To make a function resummable, I need to transform the function into a form that can be resumed. So I have to maintain the state of the function, and when you call the function again, it will resume from that state.
So I have to turn a function from something that looks like this:
function hello()
{
@yield "a";
@yield "b";
@yield "c";
}Into a function that looks something like this:
function hello()
{
var __state = 0;
var __current;
function __run()
{
while (true) switch (__state)
{
case -1:
throw "function ended";
case 0:
__current = "a";
__state = 1;
return;
case 1:
__current = "b";
__state = 2;
return;
case 2:
__current = "c";
__state = -1;
return;
case _:
throw "invalid state";
}
++_state;
}
return { hasNext: ... , next: ... , send: ... };
}It gets tricky when there are various control structures, scoping, and variable declarations. So what I did was to hoist all variables to above the __run function, and I transformed all control structures (that contains @yield) into a flattened one by adding @label x and @goto x annotations. Due to the flattened code, variable names need to be renamed so they don't clash, since they're all within a single scope.
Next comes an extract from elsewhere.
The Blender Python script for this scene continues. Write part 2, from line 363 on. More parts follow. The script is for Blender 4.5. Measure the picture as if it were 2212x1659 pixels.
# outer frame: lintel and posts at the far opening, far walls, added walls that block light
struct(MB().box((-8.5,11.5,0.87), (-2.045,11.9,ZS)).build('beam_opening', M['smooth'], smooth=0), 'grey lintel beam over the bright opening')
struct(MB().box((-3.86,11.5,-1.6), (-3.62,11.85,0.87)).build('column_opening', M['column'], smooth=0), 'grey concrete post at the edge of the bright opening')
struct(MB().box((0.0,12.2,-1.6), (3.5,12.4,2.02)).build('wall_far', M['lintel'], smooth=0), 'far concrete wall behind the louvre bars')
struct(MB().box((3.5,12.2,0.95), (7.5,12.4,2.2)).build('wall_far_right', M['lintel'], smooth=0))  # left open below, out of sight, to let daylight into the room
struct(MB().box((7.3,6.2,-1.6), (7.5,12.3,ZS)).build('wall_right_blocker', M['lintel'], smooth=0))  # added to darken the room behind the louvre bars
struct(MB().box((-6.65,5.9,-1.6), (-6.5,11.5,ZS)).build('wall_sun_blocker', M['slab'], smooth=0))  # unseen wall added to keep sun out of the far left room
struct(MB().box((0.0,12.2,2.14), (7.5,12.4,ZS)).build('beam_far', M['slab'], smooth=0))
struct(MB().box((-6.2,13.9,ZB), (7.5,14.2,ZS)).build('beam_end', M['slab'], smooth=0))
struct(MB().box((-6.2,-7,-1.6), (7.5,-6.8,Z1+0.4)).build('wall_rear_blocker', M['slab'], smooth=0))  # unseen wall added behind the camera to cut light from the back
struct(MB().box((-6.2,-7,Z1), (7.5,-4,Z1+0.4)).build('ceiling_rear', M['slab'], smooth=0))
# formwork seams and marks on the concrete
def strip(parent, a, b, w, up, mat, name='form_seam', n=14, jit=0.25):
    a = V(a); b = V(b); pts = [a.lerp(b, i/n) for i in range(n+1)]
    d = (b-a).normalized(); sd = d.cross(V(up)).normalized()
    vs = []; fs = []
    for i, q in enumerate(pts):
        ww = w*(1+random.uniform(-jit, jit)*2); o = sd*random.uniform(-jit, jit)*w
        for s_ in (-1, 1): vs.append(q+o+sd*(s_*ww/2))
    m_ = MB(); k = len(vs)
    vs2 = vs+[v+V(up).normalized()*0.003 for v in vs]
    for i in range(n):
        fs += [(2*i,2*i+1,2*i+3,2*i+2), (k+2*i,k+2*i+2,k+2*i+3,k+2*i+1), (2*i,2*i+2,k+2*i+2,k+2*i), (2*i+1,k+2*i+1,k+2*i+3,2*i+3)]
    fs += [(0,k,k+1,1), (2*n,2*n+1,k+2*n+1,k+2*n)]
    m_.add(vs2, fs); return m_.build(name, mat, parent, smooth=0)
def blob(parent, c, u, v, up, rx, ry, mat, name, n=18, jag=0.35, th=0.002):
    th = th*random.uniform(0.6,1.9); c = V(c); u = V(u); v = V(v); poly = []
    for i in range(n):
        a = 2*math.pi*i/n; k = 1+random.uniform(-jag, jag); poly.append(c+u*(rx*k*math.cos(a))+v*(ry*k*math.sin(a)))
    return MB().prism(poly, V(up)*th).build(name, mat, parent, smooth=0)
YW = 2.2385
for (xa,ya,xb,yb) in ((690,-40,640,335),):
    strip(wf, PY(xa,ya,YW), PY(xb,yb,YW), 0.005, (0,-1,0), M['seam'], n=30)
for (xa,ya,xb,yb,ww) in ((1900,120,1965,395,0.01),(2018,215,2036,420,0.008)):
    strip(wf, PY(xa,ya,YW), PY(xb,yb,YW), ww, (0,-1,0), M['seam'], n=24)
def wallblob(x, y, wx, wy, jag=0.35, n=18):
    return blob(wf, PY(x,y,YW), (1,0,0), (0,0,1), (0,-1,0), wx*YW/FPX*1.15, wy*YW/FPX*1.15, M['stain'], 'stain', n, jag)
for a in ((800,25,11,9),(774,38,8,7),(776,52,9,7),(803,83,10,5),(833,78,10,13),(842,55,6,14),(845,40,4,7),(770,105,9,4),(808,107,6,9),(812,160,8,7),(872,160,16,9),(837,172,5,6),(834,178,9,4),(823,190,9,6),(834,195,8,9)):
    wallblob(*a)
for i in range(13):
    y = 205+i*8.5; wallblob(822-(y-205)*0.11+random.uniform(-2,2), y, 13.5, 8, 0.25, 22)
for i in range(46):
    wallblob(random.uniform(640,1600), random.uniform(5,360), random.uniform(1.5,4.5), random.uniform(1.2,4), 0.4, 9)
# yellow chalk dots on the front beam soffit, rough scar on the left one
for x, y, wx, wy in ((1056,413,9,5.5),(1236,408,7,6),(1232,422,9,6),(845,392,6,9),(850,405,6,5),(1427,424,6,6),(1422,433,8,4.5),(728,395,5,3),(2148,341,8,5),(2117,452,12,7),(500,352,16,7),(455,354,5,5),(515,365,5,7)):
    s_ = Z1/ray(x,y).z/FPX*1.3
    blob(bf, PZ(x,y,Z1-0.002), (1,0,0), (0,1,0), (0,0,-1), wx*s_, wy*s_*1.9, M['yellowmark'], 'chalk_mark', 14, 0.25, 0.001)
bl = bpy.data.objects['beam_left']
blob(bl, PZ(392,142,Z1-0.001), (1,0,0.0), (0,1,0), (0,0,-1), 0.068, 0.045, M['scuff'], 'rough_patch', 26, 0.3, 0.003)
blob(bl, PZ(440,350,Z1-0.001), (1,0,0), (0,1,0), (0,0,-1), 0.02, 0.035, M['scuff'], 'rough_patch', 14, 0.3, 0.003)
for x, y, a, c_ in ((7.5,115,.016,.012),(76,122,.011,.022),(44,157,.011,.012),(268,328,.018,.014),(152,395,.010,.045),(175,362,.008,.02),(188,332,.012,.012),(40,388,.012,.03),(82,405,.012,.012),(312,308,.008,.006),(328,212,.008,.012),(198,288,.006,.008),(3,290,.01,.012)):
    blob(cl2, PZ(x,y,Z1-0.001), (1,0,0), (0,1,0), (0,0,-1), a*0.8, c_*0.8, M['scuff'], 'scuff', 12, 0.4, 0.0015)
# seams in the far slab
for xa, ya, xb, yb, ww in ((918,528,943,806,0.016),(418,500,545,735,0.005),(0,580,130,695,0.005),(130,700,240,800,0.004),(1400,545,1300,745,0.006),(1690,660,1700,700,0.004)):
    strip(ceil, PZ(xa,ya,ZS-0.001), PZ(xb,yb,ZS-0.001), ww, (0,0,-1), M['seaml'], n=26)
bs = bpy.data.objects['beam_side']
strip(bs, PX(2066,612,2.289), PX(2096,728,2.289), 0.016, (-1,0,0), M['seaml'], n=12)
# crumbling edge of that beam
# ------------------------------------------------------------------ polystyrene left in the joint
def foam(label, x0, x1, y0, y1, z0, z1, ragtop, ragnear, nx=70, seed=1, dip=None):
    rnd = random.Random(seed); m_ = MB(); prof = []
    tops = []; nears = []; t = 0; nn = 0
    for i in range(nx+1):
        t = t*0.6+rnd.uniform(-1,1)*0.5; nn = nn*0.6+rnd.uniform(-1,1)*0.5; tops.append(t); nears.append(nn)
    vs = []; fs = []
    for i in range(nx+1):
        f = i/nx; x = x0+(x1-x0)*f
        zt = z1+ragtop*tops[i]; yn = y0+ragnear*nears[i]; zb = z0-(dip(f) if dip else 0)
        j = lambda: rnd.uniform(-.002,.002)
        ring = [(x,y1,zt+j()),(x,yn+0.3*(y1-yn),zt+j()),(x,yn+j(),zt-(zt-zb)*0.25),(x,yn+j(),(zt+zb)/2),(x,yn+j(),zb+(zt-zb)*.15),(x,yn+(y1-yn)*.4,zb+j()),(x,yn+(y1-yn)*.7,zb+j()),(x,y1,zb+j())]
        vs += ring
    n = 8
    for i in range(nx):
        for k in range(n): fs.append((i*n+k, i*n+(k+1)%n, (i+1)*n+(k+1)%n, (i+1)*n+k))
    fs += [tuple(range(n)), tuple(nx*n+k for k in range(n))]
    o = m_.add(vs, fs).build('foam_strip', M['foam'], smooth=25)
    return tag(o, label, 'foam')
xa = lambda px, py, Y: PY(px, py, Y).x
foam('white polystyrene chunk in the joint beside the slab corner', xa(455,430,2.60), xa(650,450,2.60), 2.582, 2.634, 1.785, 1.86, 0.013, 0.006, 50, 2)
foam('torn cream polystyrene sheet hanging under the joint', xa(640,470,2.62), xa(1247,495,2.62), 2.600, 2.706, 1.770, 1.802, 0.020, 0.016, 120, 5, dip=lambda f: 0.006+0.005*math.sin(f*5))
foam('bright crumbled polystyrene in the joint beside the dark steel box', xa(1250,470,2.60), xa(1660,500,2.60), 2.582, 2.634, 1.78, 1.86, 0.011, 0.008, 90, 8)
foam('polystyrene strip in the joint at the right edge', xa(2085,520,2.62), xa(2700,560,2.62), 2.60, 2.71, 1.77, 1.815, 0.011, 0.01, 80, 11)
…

Since @yield is also an expression, it can have a value (via send).
So something like:
foo(a, bar(), @yield 123);Have to be transformed into (to maintain execution order):
var a0 = a;
var a1 = bar();
var a2 = @yield 123;
foo(a0, a1, a2);Before it becomes:
var a0 = a;
var a1 = bar();
var a2 = { __current = 123; @state next; return; @label next; __yielded; };
foo(a0, a1, a2);All the scopes will then be merged and flattened, and cut up into switch cases at every @label.